I would like to say that there is a better way to deal with #4. It happoens a lot on my line of work, graphic arts, typsetting and programming. After a while, and after you’ve gotne through umpteen revisions you see what you know should be there. That’s the truth. The fix? Look at something else for a while. In writing this can be as simple as taking a break. Working on something else for a while so youir mind and eyes have to shift gears.
If time is a constraint then you can help this by taking frequent switch breaks while working on thing, but you should make sure that what you switch to is different from what you switch from. Do not switch from one wall of text to another, or one blob of colour to another.

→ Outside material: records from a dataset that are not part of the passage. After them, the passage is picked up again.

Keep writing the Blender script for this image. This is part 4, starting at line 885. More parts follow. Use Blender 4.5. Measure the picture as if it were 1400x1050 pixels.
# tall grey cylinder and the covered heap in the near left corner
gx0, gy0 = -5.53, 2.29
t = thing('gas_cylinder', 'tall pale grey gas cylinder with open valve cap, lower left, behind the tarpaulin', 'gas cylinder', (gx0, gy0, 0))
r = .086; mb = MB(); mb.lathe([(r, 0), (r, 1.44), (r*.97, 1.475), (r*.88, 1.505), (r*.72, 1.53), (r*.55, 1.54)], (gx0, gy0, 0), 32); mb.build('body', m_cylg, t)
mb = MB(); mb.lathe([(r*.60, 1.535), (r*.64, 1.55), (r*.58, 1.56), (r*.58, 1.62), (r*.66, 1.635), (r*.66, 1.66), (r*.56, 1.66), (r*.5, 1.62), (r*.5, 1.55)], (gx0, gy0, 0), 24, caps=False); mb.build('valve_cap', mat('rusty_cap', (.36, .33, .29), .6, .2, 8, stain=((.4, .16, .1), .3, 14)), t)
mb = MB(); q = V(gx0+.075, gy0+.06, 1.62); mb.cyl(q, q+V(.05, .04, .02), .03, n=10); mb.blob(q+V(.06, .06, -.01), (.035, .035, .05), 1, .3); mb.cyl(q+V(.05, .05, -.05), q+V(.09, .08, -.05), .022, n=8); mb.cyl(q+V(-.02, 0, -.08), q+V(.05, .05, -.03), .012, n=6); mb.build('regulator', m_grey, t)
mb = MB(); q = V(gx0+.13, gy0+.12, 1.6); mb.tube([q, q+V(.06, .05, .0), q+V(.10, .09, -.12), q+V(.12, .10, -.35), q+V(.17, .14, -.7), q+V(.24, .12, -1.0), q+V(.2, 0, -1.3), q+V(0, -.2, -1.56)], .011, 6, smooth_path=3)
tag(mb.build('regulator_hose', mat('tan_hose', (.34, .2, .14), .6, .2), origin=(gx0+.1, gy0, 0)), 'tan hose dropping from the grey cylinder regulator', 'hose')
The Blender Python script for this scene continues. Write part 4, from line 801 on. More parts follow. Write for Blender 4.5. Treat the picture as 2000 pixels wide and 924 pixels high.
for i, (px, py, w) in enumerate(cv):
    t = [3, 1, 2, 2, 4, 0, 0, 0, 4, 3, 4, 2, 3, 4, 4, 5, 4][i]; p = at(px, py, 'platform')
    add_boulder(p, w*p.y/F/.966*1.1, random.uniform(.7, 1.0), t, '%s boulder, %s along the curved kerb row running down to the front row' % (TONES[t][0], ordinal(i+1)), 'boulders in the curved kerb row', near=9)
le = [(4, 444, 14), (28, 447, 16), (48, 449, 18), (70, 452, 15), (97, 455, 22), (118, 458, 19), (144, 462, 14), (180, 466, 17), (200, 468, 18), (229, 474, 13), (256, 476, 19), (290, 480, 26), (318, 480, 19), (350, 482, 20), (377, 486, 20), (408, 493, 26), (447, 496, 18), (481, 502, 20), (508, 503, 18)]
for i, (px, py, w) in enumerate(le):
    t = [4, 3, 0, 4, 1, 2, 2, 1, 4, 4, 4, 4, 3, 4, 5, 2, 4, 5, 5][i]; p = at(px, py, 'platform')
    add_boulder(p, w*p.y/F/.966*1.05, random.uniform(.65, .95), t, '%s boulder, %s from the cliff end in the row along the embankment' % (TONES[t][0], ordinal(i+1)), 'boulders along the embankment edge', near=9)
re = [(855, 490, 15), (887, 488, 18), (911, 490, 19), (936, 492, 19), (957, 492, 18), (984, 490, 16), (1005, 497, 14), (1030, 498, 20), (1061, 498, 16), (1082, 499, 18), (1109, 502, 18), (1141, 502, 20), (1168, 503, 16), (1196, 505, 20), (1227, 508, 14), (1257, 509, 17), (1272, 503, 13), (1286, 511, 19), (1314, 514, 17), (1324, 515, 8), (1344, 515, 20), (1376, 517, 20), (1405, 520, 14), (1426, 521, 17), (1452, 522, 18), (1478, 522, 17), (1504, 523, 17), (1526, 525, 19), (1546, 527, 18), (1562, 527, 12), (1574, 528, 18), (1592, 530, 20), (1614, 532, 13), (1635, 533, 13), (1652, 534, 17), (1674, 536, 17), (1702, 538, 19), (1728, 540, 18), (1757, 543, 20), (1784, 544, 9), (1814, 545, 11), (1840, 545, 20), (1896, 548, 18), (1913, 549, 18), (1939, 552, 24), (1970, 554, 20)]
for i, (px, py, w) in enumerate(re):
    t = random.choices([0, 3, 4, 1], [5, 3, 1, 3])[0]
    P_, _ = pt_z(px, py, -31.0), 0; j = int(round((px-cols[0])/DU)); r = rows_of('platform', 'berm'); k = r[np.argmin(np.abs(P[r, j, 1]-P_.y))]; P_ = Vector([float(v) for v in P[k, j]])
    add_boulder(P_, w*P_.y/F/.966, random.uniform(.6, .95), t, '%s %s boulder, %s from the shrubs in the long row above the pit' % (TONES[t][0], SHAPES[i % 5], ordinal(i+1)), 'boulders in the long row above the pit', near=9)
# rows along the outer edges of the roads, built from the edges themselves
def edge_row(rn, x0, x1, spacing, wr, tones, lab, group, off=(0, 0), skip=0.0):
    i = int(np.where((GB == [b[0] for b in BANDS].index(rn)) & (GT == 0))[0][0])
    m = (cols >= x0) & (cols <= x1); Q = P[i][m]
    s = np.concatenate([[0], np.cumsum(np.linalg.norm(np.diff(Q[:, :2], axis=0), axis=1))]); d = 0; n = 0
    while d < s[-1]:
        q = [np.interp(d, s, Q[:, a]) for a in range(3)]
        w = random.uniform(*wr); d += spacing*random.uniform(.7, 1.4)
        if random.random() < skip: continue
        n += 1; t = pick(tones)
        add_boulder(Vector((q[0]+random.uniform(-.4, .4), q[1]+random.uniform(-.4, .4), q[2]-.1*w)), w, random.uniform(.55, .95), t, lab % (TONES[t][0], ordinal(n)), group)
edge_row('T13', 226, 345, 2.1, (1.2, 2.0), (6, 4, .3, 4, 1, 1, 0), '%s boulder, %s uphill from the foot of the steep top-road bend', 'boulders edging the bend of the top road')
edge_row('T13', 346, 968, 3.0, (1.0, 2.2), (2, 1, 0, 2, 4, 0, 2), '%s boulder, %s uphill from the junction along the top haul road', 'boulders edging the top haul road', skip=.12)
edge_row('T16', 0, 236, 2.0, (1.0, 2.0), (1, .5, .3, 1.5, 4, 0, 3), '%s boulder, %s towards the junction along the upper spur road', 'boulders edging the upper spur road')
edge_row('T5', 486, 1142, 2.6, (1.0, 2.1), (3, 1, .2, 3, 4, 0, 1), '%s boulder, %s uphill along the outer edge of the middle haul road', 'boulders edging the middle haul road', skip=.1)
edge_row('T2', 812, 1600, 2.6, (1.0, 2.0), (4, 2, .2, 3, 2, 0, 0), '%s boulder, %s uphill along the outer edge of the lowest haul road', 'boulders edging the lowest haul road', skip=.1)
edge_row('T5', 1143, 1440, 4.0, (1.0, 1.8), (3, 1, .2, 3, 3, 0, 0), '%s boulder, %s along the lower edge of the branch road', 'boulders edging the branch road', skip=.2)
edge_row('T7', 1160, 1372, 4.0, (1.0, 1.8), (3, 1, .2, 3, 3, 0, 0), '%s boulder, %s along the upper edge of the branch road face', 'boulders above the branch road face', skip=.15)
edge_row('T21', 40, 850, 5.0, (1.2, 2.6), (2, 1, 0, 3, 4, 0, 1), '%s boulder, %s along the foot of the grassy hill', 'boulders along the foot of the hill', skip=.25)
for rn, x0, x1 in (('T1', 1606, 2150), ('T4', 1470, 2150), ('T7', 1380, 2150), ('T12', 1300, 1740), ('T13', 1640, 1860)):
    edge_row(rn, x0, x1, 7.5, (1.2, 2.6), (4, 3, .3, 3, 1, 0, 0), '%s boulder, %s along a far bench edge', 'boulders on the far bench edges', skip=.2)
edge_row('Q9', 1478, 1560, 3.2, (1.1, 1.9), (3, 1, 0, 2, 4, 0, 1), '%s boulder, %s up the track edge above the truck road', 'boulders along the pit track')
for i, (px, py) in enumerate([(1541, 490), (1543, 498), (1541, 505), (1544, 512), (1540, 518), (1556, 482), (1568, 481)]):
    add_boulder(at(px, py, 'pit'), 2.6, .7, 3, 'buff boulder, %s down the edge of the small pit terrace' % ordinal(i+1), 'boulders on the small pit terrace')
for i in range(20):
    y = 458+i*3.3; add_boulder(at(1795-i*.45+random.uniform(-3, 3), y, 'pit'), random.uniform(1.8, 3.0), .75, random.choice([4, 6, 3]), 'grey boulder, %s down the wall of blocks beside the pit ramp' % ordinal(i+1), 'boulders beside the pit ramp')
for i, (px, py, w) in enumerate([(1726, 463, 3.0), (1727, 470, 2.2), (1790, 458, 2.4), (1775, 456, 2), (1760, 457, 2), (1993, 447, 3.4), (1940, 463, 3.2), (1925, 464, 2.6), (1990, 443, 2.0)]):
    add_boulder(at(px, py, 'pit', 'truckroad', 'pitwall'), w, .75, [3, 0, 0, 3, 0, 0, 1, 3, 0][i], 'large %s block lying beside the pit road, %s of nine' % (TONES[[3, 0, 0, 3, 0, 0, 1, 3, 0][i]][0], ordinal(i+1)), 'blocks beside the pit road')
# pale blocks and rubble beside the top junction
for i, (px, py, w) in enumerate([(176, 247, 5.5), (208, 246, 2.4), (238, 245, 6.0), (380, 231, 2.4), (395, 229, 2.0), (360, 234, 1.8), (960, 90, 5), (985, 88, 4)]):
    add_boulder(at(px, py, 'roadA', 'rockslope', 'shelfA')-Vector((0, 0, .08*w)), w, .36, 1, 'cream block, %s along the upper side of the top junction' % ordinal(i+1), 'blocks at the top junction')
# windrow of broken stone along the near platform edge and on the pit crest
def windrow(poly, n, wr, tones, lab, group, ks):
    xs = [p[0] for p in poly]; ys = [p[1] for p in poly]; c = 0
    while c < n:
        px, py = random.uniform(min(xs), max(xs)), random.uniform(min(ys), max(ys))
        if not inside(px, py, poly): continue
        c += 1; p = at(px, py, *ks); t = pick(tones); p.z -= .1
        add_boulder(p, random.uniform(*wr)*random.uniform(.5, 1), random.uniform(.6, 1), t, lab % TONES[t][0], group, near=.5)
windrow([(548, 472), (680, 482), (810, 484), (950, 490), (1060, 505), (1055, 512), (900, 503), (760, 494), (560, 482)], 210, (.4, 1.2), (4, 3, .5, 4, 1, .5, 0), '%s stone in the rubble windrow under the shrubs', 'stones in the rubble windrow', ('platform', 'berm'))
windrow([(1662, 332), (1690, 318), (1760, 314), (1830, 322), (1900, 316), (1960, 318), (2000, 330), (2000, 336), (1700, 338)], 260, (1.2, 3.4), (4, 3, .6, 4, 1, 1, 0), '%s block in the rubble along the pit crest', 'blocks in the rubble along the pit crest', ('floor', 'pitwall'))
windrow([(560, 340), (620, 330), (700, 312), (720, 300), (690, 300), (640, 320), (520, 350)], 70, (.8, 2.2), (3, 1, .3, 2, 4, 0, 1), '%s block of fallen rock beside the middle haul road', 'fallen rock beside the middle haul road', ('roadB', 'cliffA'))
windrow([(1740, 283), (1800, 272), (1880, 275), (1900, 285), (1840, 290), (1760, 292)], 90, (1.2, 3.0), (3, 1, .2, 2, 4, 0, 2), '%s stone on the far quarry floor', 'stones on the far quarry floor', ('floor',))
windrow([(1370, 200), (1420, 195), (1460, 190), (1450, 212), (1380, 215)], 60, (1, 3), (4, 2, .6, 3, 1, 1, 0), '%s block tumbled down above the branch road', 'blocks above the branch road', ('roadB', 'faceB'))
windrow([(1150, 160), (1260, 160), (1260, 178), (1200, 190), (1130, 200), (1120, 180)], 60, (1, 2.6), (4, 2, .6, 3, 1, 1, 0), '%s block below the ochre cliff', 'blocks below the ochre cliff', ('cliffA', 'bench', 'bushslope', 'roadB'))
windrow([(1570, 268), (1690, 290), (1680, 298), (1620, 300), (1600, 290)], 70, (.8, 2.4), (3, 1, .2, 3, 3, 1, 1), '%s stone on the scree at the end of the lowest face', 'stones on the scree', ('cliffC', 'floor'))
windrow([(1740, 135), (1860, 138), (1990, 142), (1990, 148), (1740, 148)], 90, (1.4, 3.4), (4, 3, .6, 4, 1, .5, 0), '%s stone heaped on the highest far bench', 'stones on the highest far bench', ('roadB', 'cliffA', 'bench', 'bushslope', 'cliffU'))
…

If you’re working on text, then start up a hidden object game in another window and play around of it, about 10-15 minutes for every hour of work. It may seem counter productive but in truth it prevents the text shape from burning into your mind.
If you’re working with picture you can break it up by diving in some TV Tropes. or Wiki articles.
I was given a great tip for proofreading / editing, especially if you’ve just completed the work and your head is still full of the content; read it back, one sentence at a time, from the bottom backwards. You will have to concentrate more, and you have to deal with just one sentence at a time instead of allowing your brain to skip through.
You’re right! It is so easy for one to read what he thinks he wrote! As I read the writing of others, I can easily see homonym errors they have made.